BIOGRAPHY NOT MERE EULOGY_LECTURES ON THE HARVARD CLASSICS

BIOGRAPHY NOT MERE EULOGY

One reason why biography dropped behind in the race for popularity with fiction is that it was taken for granted that the biographer must deal in eulogy only. His subjects were usually marvels—we may almost say monsters—of virtue. Most of us are so conscious of being a composite of good and bad that we are properly sceptical when we read of persons too pure and luminous to cast a shadow. We tolerate the pious fibs carved in an epitaph on a tombstone—the lapidary, as Dr. Johnson remarked, is not under oath; we discount the flattery of the avowed panegyrist, but when the epitaph or the eulogy is puffed out through a volume or two of biography, we balk and decline to read.

Lives of this kind are seldom written nowadays.

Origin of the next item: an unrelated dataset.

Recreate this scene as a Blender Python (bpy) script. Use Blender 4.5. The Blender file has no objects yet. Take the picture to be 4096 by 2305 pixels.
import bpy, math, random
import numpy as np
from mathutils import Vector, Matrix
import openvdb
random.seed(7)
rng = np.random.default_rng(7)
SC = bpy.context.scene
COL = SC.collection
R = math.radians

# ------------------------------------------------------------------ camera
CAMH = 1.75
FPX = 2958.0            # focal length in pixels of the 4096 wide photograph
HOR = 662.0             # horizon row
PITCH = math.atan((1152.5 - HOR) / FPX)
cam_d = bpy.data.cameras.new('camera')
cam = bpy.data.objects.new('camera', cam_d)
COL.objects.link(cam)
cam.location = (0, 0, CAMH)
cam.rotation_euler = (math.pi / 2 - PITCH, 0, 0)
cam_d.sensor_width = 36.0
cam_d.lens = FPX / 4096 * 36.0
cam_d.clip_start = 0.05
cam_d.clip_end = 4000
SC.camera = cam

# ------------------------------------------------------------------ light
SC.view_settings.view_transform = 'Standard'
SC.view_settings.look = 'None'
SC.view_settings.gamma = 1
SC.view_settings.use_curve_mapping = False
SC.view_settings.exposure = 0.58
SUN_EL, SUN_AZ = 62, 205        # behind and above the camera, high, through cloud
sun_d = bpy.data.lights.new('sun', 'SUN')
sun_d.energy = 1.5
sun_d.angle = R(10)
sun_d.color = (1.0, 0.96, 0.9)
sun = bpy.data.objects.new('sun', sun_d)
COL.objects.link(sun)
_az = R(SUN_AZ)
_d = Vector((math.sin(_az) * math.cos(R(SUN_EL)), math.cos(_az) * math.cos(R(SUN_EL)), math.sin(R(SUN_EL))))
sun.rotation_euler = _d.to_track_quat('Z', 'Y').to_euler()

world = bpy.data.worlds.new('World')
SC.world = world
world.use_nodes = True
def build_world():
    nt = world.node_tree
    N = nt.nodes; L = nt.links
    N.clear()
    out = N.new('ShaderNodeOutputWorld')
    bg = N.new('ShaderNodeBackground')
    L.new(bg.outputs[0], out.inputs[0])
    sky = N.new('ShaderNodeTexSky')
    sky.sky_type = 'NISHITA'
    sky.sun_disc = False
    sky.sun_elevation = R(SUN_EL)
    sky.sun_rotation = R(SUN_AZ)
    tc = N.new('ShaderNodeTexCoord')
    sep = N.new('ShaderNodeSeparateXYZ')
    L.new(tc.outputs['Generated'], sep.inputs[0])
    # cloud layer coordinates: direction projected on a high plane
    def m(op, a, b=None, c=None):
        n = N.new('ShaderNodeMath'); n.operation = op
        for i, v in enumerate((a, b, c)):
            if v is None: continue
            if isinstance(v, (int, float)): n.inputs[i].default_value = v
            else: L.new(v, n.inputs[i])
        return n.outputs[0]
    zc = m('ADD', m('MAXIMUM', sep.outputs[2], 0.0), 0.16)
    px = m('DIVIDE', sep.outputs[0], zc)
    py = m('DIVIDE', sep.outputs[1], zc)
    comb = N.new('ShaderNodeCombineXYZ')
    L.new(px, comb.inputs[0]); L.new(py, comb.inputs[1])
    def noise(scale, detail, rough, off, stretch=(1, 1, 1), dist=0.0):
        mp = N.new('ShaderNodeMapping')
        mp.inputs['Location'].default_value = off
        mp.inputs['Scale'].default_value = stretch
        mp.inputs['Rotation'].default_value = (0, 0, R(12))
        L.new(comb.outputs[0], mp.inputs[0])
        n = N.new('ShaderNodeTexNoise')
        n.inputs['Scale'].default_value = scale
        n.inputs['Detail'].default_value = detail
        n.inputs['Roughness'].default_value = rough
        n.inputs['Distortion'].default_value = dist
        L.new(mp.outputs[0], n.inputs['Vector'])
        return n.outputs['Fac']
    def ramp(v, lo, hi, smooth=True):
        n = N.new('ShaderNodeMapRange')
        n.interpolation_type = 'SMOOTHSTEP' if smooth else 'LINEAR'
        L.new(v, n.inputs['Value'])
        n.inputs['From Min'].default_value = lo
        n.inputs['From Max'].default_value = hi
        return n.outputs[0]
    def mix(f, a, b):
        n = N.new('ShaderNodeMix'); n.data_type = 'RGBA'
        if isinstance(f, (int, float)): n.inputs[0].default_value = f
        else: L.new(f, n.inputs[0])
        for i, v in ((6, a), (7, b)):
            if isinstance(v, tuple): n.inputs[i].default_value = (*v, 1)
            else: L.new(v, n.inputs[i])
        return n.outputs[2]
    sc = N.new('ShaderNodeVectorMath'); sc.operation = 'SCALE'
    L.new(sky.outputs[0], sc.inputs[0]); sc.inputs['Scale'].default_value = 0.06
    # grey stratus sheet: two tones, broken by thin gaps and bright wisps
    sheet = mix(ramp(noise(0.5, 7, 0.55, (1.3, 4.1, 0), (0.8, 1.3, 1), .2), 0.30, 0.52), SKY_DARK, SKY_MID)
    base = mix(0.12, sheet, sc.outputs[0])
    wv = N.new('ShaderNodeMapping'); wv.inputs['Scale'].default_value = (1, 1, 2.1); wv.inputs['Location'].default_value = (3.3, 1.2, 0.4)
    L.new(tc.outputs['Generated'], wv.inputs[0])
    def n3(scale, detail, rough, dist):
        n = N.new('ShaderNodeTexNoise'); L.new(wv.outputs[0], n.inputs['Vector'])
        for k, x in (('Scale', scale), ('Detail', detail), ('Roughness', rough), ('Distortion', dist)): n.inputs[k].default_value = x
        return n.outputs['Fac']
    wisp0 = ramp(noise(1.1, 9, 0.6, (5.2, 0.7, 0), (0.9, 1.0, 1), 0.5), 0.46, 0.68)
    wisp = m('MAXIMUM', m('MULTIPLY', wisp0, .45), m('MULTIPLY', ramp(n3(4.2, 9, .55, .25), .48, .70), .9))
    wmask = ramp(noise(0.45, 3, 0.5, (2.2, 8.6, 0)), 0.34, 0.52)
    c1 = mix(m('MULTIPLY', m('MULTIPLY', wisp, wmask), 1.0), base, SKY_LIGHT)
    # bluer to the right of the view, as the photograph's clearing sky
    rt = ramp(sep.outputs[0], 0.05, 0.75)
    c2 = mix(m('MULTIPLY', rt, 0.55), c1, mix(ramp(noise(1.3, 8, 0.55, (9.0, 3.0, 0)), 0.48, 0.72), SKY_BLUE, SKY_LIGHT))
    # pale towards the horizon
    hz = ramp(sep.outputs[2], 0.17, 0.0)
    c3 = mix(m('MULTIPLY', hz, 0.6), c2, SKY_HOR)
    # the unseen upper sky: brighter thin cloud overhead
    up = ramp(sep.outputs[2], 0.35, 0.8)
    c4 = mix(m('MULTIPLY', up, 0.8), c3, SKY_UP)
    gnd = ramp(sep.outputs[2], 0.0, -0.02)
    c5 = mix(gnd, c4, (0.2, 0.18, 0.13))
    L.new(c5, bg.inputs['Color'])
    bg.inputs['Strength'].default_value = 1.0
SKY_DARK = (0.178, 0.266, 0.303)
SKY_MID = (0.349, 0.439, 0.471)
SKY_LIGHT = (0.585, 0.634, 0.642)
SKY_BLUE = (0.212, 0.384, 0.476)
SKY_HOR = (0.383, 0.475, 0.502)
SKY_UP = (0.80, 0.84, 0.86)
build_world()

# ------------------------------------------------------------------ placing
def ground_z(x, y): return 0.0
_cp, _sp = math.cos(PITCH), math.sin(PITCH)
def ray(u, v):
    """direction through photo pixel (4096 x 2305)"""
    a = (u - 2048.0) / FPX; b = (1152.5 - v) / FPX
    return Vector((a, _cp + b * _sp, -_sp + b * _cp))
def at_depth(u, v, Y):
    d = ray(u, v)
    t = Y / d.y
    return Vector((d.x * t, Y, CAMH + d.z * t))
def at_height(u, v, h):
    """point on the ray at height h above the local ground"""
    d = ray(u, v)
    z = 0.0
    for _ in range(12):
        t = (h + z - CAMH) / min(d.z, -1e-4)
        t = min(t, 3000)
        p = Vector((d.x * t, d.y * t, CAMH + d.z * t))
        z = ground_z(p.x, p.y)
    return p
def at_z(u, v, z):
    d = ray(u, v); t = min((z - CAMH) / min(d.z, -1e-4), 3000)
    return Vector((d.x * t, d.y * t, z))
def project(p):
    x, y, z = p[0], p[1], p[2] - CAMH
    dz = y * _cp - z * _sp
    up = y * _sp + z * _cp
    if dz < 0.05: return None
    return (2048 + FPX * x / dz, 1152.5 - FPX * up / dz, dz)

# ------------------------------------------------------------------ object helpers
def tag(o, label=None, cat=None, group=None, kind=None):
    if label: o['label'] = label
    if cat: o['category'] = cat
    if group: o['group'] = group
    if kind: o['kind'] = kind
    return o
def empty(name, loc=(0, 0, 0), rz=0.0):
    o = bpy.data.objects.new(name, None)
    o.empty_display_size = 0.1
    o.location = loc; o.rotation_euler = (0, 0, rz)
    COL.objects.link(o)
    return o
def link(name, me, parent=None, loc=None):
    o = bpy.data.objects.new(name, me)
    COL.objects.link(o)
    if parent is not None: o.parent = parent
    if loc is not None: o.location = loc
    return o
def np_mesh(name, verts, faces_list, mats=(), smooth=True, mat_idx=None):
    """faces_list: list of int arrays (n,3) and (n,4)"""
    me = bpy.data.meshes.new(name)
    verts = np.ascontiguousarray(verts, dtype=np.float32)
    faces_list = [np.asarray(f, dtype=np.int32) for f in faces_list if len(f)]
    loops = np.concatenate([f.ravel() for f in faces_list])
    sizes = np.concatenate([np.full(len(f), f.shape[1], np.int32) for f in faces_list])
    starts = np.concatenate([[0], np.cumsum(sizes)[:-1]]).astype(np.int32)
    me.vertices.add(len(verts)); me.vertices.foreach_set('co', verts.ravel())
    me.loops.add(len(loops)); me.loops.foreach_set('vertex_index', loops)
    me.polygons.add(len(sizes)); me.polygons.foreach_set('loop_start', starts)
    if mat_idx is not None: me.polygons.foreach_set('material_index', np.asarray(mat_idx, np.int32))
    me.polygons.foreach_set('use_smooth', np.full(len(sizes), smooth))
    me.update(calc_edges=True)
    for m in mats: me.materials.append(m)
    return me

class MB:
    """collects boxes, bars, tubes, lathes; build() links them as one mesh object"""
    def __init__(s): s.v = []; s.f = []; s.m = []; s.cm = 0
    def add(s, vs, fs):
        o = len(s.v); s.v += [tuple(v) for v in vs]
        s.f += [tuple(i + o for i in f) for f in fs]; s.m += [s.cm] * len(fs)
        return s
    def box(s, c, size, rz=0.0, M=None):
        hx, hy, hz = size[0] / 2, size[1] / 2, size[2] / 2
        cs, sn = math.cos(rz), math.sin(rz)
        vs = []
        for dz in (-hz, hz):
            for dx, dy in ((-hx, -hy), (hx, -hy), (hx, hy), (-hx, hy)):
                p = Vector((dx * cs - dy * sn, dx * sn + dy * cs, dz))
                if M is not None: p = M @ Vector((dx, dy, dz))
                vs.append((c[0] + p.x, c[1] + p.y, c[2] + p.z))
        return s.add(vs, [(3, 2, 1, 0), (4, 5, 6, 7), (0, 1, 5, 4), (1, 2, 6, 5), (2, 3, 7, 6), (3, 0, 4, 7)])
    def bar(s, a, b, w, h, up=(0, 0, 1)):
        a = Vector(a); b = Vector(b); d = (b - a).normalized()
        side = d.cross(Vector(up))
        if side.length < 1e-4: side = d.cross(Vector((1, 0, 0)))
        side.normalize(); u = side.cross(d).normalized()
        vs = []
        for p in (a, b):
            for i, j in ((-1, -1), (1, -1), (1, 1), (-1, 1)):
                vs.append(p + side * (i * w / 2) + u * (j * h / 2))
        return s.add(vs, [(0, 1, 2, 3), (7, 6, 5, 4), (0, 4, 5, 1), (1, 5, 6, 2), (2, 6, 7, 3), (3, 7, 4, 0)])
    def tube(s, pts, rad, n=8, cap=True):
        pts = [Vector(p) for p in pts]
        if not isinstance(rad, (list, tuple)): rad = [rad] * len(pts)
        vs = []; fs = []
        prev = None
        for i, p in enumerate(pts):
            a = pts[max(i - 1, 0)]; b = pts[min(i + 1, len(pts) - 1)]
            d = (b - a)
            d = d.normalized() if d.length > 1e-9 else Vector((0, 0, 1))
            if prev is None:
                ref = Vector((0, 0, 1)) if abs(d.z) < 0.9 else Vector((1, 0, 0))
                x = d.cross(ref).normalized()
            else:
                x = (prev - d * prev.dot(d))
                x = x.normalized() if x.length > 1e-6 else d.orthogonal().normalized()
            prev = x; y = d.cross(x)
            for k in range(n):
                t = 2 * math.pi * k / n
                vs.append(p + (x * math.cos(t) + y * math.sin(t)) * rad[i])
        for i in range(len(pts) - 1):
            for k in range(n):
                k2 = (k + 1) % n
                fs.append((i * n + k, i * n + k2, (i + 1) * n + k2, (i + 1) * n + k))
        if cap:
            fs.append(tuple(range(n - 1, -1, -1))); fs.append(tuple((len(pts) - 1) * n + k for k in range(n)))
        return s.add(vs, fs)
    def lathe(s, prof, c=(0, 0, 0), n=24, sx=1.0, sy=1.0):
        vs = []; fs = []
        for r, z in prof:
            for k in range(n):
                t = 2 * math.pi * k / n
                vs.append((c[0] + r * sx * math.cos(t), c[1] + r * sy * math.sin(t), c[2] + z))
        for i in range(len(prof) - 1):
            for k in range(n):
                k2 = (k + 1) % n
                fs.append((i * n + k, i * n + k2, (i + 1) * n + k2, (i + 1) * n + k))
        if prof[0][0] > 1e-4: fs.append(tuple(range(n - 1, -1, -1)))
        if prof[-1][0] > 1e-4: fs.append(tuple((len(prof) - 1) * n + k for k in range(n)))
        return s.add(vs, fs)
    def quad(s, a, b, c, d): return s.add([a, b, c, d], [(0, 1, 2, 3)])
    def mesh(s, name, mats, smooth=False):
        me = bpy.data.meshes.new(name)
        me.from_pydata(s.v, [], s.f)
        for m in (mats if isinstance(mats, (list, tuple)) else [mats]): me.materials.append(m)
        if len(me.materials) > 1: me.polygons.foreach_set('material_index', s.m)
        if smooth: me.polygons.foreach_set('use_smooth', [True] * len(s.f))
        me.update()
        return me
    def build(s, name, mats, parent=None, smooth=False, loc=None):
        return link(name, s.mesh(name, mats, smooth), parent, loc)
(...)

They are too obviously untrue to deceive any one. Candidates for political or other office may connive at pen portraits of themselves which no more resemble them than Apollo; but these productions, like the caricatures of the day, are soon forgotten. In earlier times, even among English-speaking folk, laudation was the accepted tribute which the lower paid to the higher. Among monarchs, prelates, nobles, generals, poets, artists, or persons of the smallest distinction whatsoever, modesty could not be called a lost art, because it had never been found. And only recently a prime minister, equally cynical and subtly subservient, divulged that even he could not appease his sovereign’s appetite for adulation. In general, however, it is now commonly the fashion to assume the virtue of modesty by those who have it not, and the professional flatterer finds fewer opportunities than formerly. Yet we need only glance at the biographies which have come down to us from the ages most addicted to artificial manners and speech in order to see that these, too, bear the stamp of sincerity. There is always the unconscious record, the expression or tone peculiar to the time, to betray them; and then, few writers have ever been cunning enough to dupe more than one generation—their own.

Nobody need forego the inestimable delights of biography from fear of being the dupe of some devious biographer. It requires no long practice to train yourself to sift the genuine from the false—a branch of intellectual detective work which possesses the zest of mystery, abounds in surprises, and can be carried on at your own fireside.

So inevitably does temperament register itself that it cannot be concealed even in autobiography, which some persons unwisely avoid because they suppose that those who write their lives set out with the deliberate purpose of painting themselves as more wise or virtuous, clever or courageous, than they really were. But though any special incident narrated by a Benvenuto Cellini cannot be verified, the sum of his amazing “Life”〖Harvard Classics, xxxi; and cf. Lecture III, below.〗 reveals to us Cellini himself, that perfect product of the Italian Renaissance in its decline—versatile, brilliant, wicked, superstitious, infidel, fascinating, ready to kill himself toiling to perfect a medal, or to kill a neighbor for some passing whim. Even Goethe, who wrote the most artificial of autobiographies, recomposing the events of his childhood and youth so as to give them sequence and emphasis that belong to a work of fiction, even he, Olympian poseur that he was, could not by this device have hidden, if he had wished, his essential self from us.

We may well dismiss, therefore, the suspicion which has sometimes hovered over biography. The best lives are among the most precious possessions we have; even the mediocre, or those less than mediocre, can furnish us much solid amusement; and there are many biographical fragments which reveal to us the very heart of their subject, as surely as a piece of ore-bearing quartz the metal embedded in it.